Employer's Obligations

The employer assumes the cost of the employee's teleworking, which includes the cost of relevant equipment and its maintenance, telecommunications, use of the home as workplace, and the repair of breakdowns. Employers are also obligated to provide the employee with the necessary technical support and cover the costs of repair or replacement of equipment used during teleworking, which is damaged through no fault of the employee. Any payment of any amount to the employee for the above shall not constitute salary and shall not be subject to any tax or social insurance contribution. It is worth noting that the above matters covered by the employer shall constitute a tax deductible expense of the employer.

A minimum monthly amount payable by employers to the employees for such remote work will be determined by the Council of Ministers by way of issuance of a relevant Decree. At the time of writing of this Articles, the Decree was not yet issued. Matters which will be taken into consideration is a pro rata calculation of the frequency and duration of remote work, if technical equipment was provided by the employer, and so forth. In the absence of the Decree, the obligation on the employer to cover such costs is still applicable, and should be calculated accordingly to the best of their abilities.

Further, the employer now has the obligation to inform the employee, in writing or electronically, and through posting in the employer's internal network, within eight days from the commencement of telework, of the following:

  • Reference to (i) the right of remote workers to disconnect from the electronic means through which they provide their services remotely using technology, (ii) the technical and organisational measures taken to ensure the disconnection of the remote workers from the digital communication and work tools, and (iii) the fact of prohibition of discrimination against remote workers because of the simple exercise of their right to disconnect;
  • Analysis of costs of remote work, including costs of telecommunications, equipment, and maintenance;
  • Necessary equipment and whether the employee will buy it and ask for reimbursement from the employer or if the employer will provide the equipment, technical support, maintenance and repairs;
  • Any restrictions to the use of equipment and possible sanctions in case of breach;
  • Any possible agreement on remote work readiness, including timeframes and deadlines for remote workers to respond;
  • Risks and measures of protection and prevention on the basis of the written risk assessment;
  • Obligation to protect and secure business data and personal data and the actions and procedures that need to be followed to fulfil this obligation; and
  • Supervisor from whom the remote workers get instructions.

Additionally, the employer has a duty to have a written and adequate assessment of the health and safety risks involved in remote working, in order to determine preventive and protective measures for employees, and to provide the necessary information, instructions and training to ensure the health of his employees. The provisions of the Occupational Health and Safety Law 1996 (as amended) remain applicable.

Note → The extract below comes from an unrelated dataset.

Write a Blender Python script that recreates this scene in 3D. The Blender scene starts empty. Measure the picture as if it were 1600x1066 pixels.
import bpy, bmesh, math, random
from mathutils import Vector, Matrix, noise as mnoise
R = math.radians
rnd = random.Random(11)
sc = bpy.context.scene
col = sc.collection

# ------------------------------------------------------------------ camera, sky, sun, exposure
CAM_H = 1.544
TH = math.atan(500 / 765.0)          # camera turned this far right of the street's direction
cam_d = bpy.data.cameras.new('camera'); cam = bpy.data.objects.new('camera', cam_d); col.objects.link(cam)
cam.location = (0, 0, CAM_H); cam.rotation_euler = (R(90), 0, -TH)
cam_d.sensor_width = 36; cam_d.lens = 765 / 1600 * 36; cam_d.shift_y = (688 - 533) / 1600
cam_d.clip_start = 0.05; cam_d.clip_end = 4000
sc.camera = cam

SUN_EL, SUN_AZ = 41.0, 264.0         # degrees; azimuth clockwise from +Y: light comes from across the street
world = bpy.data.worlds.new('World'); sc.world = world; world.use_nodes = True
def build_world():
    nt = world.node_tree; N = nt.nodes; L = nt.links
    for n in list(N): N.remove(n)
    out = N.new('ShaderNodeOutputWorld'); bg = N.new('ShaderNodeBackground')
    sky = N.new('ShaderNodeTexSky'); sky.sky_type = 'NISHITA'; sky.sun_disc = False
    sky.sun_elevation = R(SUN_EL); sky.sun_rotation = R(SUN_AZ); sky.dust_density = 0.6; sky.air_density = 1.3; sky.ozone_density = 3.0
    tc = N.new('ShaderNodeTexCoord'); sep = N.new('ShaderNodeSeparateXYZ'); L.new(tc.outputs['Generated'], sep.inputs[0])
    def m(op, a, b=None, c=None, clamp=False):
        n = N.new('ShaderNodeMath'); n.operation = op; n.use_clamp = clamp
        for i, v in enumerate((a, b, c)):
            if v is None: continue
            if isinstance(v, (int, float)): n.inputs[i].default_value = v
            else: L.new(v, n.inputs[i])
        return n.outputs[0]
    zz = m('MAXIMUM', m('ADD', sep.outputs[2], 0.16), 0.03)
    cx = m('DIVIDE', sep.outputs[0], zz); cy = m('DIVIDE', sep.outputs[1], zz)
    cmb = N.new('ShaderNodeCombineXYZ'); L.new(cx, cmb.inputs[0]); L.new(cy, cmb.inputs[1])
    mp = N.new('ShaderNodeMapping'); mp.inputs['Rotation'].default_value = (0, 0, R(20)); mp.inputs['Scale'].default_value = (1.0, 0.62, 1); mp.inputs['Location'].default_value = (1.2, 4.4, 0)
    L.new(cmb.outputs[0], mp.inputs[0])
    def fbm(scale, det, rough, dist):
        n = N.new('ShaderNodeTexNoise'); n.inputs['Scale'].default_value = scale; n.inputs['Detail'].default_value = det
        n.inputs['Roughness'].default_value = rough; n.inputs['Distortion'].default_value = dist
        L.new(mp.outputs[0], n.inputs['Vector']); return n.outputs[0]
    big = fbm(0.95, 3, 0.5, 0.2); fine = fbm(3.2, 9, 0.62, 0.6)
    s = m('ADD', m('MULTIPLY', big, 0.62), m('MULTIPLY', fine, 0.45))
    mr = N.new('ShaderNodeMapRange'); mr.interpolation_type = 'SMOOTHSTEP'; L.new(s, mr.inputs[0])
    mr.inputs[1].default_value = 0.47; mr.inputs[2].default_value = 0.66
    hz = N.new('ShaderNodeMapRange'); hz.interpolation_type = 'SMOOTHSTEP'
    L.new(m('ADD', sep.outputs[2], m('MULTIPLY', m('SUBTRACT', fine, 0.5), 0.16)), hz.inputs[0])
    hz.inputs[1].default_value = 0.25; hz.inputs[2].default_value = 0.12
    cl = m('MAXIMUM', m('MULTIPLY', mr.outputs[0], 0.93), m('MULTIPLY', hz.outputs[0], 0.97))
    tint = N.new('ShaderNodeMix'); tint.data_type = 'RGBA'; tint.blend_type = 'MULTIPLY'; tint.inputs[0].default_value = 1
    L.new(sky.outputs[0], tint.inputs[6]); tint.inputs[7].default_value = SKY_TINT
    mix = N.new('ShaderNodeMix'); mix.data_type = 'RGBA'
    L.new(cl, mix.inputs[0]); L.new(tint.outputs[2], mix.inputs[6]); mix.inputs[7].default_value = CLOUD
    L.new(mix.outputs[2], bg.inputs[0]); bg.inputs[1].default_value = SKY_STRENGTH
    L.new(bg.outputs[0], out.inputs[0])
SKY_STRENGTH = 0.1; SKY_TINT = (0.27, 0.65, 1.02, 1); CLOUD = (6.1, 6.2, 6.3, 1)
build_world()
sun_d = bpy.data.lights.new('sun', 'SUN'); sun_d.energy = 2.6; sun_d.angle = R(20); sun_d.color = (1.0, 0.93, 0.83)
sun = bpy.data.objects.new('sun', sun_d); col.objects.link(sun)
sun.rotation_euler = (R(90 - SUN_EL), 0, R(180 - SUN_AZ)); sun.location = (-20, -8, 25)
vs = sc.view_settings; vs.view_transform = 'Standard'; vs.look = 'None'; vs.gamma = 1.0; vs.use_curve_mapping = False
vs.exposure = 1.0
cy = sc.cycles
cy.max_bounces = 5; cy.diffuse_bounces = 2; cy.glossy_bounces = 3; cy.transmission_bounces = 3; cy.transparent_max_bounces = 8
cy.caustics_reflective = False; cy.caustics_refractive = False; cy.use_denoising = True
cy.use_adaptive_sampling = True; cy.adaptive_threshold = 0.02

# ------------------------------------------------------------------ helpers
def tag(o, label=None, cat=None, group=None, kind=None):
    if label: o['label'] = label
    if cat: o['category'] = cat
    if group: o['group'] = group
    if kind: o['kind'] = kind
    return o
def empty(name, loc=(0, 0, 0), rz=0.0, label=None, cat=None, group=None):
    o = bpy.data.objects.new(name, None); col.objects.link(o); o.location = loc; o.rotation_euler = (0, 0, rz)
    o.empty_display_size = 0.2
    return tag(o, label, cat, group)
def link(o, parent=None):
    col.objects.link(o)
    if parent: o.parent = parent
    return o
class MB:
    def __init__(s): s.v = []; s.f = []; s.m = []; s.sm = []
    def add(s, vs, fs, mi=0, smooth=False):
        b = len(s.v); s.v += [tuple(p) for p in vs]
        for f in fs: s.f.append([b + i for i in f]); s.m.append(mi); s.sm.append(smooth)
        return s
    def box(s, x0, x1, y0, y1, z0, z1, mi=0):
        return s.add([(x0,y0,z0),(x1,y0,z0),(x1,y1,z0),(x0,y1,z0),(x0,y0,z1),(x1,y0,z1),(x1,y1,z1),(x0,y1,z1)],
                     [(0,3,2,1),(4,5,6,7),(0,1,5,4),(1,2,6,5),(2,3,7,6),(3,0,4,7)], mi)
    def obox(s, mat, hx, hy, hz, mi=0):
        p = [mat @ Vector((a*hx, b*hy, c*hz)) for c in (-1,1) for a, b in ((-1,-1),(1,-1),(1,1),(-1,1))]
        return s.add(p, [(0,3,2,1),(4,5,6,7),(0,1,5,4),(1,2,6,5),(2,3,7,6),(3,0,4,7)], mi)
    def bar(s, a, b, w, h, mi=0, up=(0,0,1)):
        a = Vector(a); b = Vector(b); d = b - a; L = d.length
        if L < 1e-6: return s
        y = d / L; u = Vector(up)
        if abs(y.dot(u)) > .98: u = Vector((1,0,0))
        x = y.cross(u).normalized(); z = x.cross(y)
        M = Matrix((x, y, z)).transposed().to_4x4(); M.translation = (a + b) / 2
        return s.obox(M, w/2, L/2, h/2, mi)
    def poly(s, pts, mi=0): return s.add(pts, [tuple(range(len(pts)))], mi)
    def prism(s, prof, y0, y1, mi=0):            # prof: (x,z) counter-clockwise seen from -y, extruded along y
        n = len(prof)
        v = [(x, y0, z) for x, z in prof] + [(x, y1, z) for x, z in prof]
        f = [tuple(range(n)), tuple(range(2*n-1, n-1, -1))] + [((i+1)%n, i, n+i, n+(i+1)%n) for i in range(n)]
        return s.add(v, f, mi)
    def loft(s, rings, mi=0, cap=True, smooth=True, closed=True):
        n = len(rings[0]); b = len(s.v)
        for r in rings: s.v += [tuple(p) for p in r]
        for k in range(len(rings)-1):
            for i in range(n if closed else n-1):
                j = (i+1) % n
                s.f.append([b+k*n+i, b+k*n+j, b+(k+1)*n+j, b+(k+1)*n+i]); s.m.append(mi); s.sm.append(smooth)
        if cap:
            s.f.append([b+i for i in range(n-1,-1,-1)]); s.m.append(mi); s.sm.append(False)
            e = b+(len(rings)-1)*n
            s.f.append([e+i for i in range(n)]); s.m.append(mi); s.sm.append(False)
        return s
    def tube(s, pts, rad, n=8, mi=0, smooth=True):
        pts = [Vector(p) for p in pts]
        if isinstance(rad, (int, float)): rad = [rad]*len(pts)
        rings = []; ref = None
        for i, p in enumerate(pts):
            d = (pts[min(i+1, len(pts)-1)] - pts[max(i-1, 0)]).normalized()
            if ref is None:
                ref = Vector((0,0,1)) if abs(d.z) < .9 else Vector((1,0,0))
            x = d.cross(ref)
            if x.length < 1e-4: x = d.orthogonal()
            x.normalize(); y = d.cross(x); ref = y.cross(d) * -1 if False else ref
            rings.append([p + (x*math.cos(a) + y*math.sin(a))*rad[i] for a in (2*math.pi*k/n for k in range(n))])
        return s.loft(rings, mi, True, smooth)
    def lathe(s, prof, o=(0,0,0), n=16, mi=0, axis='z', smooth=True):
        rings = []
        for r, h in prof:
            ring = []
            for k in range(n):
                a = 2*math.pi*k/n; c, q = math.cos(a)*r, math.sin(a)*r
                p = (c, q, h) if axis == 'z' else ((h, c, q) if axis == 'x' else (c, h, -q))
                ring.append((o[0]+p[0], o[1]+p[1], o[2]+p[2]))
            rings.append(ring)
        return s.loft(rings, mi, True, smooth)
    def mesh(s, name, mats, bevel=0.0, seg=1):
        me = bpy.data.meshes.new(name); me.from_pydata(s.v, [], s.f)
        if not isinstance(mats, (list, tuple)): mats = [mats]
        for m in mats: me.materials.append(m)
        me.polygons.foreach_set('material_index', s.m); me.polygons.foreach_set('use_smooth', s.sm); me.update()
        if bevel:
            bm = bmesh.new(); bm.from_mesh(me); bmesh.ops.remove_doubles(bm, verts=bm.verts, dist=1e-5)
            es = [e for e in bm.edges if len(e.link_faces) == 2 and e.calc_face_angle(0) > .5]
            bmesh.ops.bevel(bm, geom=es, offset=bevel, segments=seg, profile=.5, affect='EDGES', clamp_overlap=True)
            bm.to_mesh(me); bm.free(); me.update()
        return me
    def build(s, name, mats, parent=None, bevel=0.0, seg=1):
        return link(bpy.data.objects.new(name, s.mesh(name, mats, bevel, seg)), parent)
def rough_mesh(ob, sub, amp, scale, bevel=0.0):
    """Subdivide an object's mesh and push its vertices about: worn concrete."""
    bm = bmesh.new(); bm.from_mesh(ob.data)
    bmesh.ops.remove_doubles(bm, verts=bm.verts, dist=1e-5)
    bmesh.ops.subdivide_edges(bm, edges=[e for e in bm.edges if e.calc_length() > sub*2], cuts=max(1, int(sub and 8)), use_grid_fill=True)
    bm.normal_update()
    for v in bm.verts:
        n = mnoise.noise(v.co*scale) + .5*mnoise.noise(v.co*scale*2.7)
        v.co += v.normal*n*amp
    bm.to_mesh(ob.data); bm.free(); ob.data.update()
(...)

Employee's Rights and Obligations

Employees have the same rights and obligations as comparable employees who work on-site and include, among other things, rights and obligations in relation to the volume of work, criteria and evaluation procedures, rewards, access to information relating to the employer, training and professional development and trade union action.

Employees also have the right to disconnect from the electronic means through which they provide services remotely, with any discrimination for exercising this right expressly prohibited.

During employee performance evaluation, the employer must respect the employee's privacy and safeguard their personal data. Monitoring employees through the use of a camera or similar intrusive applications for performance evaluation purposes is prohibited.

Inspectorship and Penalties

Within the framework of the Law, the Minister of Labour and Social Insurance will appoint Ministry officials as inspectors. These inspectors will be entrusted with ensuring the effective implementation of the legislation, providing relevant information, reporting problems and making proposals for resolution. Inspectors will have the authority to freely enter any place of employment, excluding private residences (unless the individual consents), and conduct necessary checks, inspections, investigations inquiries or examinations. Obstructing an inspector in exercising these powers constitutes a criminal offence punishable by imprisonment of up to 6 months and/or a fine of up to EUR 10,000.

Complaints arising from disputes related to the application of the provisions of the Law shall be submitted to the inspectors who have the right to investigate and attempt to reach a settlement.

Civil Disputes arising under the Law shall be subject to the jurisdiction of the Industrial Disputes Tribunal.

Any violation by the employer of the provisions of the Law constitutes an offence punishable by a fine of up to EUR 10,000.

The Law does not specify a general deadline for the implementation of the obligations outlined therein. However, it effectively lists general principles to be observed when formulating drafting remote work policies and the rights of labour inspectors.

Lastly, it should be noted that the current definition of remote work under the Law does not appear to limit the place of remote work within the Republic of Cyprus and as such, the Law may also apply to cases where the employee choses to work remotely from abroad. Such cases should also take into account local labour laws, tax laws, and social insurance regulations of the country from which the employee will be working from.

The content of this article is intended to provide a general guide to the subject matter. Specialist advice should be sought about your specific circumstances.